The micromanaging approach would be to check in with them often, ask about progress, and so on. Which not only increases anxiety, but also keeps them distracted from the actual work. (And probably pisses them off too — I’ve threatened to quit over micromanaging more than once, with the full intent of following through if it didn’t stop. Thankfully, I had enough standing for that to be effective.)

Instead you need to preempt the nerdsniping and anxiety and communicate clearly what is expected, what is out of bounds, and the time you expect them to spend on the task — as opposed to the deadline where you need the result.

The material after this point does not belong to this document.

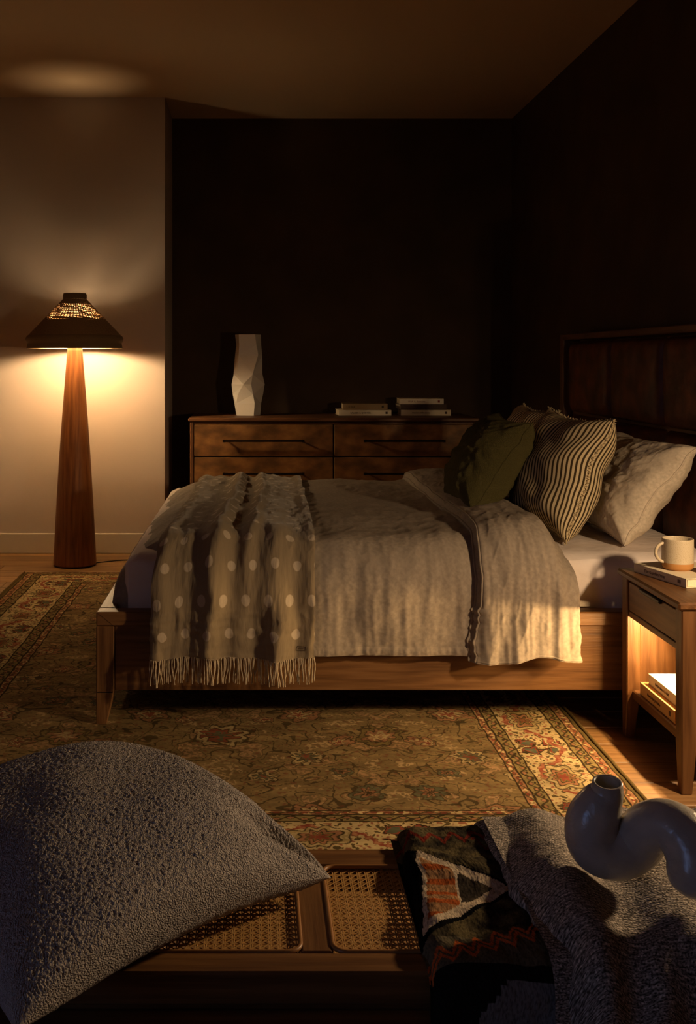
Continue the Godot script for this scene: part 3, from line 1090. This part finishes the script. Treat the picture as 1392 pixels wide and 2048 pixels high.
# ------------------------------------------------------------ floor lamp
func floor_lamp() -> void:
	var t := thing("floor_lamp", "floor lamp with a tall tapered wooden column and a woven rattan cone shade", "lamp", W(-1.011, 0.0, 5.74))
	var g := Geo.new()
	var prof := [Vector2(0.0, 0.004), Vector2(0.114, 0.004), Vector2(0.119, 0.010)]
	for k in 41:
		var f := k / 40.0
		prof.append(Vector2(lerpf(0.1195, 0.040, f) + 0.006 * sin(f * PI), 0.014 + f * 1.215))
	prof.append(Vector2(0.0, 1.231))
	g.lathe(prof, 64)
	obj("base", g, M.lamp_wood, t)
	g = Geo.new()
	g.lathe([Vector2(0, 0), Vector2(0.112, 0), Vector2(0.112, 0.005), Vector2(0.0, 0.005)], 48)
	obj("foot_ring", g, M.black, t)
	g = Geo.new()
	g.lathe([Vector2(0.0, 1.229), Vector2(0.014, 1.229), Vector2(0.014, 1.245), Vector2(0.0, 1.245)], 20)
	obj("socket", g, M.black, t)
	# cord along the floor
	g = Geo.new()
	var path := []
	for k in 30:
		var f := k / 29.0
		path.append(Vector3(0.10 + f * 0.42, 0.004, -0.03 - 0.05 * sin(f * 4.0) - f * 0.10))
	g.tube(path, 0.0032, 6)
	obj("cord", g, M.black, t)
	# the woven shade: stakes and weavers; a looser belt lets the light out
	var sh := Node3D.new()
	sh.name = "shade"
	t.add_child(sh)
	var lo := Vector2(0.252, 1.288)
	var hi := Vector2(0.060, 1.492)
	g = Geo.new()
	for k in 56:
		var a := k * TAU / 56
		var dir := Vector3(cos(a), 0, sin(a))
		g.tube([dir * lo.x + Vector3(0, lo.y, 0), dir * hi.x + Vector3(0, hi.y, 0)], [0.0036, 0.0026], 6, false)
	obj("stake", g, M.rattan, sh).set_meta("kind", "stuff")
	g = Geo.new()
	var rng := RandomNumberGenerator.new()
	rng.seed = 3
	var f := 0.0
	var row := 0
	while f <= 1.0:
		var c := lo.lerp(hi, f)
		var loose := smoothstep(0.36, 0.44, f) * (1.0 - smoothstep(0.82, 0.90, f))
		var segs := 160
		var th := lerpf(0.0024, 0.00225, loose)
		var gaps := noise(1.0, 2, FastNoiseLite.TYPE_SIMPLEX_SMOOTH, 300)
		var sag := rng.randf() * TAU
		var par := row % 2
		g.grid(5, segs, func(p: float, q: float):
			var a := q * TAU
			var wob := 0.0022 * cos(a * 28.0 + par * PI) + 0.0004
			var rr := c.x + wob
			var yy := c.y + loose * 0.0025 * sin(a * 3.0 + sag) + loose * 0.0012 * sin(a * 11.0 + sag * 2)
			var t2 := th * (1.0 - loose * 0.36 * smoothstep(0.15, 0.6, gaps.get_noise_3d(cos(a) * 3.0, f * 9.0, sin(a) * 3.0)))
			return Vector3(cos(a) * (rr + cos(p * TAU) * t2), yy + sin(p * TAU) * t2, sin(a) * (rr + cos(p * TAU) * t2)), true, true)
		f += lerpf(0.0145, 0.0155, loose)
		row += 1
	obj("weave", g, M.rattan, sh).set_meta("kind", "stuff")
	g = Geo.new()
	g.lathe([Vector2(0.246, 1.292), Vector2(0.262, 1.286), Vector2(0.270, 1.274), Vector2(0.2715, 1.262), Vector2(0.266, 1.250), Vector2(0.260, 1.244), Vector2(0.262, 1.236), Vector2(0.2655, 1.217), Vector2(0.2635, 1.213), Vector2(0.2605, 1.217), Vector2(0.255, 1.244), Vector2(0.246, 1.292)], 96)
	obj("rim_band", g, M.rattan_dark, sh)
	g = Geo.new()
	g.lathe([Vector2(0.056, 1.490), Vector2(0.064, 1.488), Vector2(0.0665, 1.50), Vector2(0.066, 1.515), Vector2(0.062, 1.524), Vector2(0.056, 1.522), Vector2(0.056, 1.490)], 64)
	obj("top_ring", g, M.rattan_dark, sh)
	g = Geo.new()
	g.lathe([Vector2(0.036, 1.504), Vector2(0.060, 1.502), Vector2(0.060, 1.506), Vector2(0.036, 1.508), Vector2(0.036, 1.504)], 48)
	obj("ring_collar", g, M.rattan_dark, sh)
	g = Geo.new()
	g.lathe([Vector2(0.2585, 1.2165), Vector2(0.248, 1.283), Vector2(0.158, 1.3785)], 72)
	obj("liner", g, M.liner, sh)
	g = Geo.new()
	var bulb := []
	for k in 13:
		var a := -PI / 2 + k * PI / 12
		bulb.append(Vector2(cos(a) * 0.042, 1.280 + sin(a) * 0.042))
	g.lathe(bulb, 24)
	obj("light_bulb", g, glow(LAMP_COLOR, 4.0), t)
	omni("lamp_light", Vector3(0, 1.280, 0), LAMP_COLOR, FLOOR_LAMP, 0.042, t)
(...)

So when I ask someone to research a topic, I say things like this:

I need this in a week, but you really shouldn’t spend more than 4 hours on it, spending more effort on this would not be helpful. If you cannot provide a thorough answer after that time, that is an answer in itself for me!

If you add this task as part of the normal duties, and not on top of them, you take out most, if not all anxiety, you make the result a reliable measure, ensure that the other tasks won’t take a hit, and give the engineer an understanding of what they are looking into.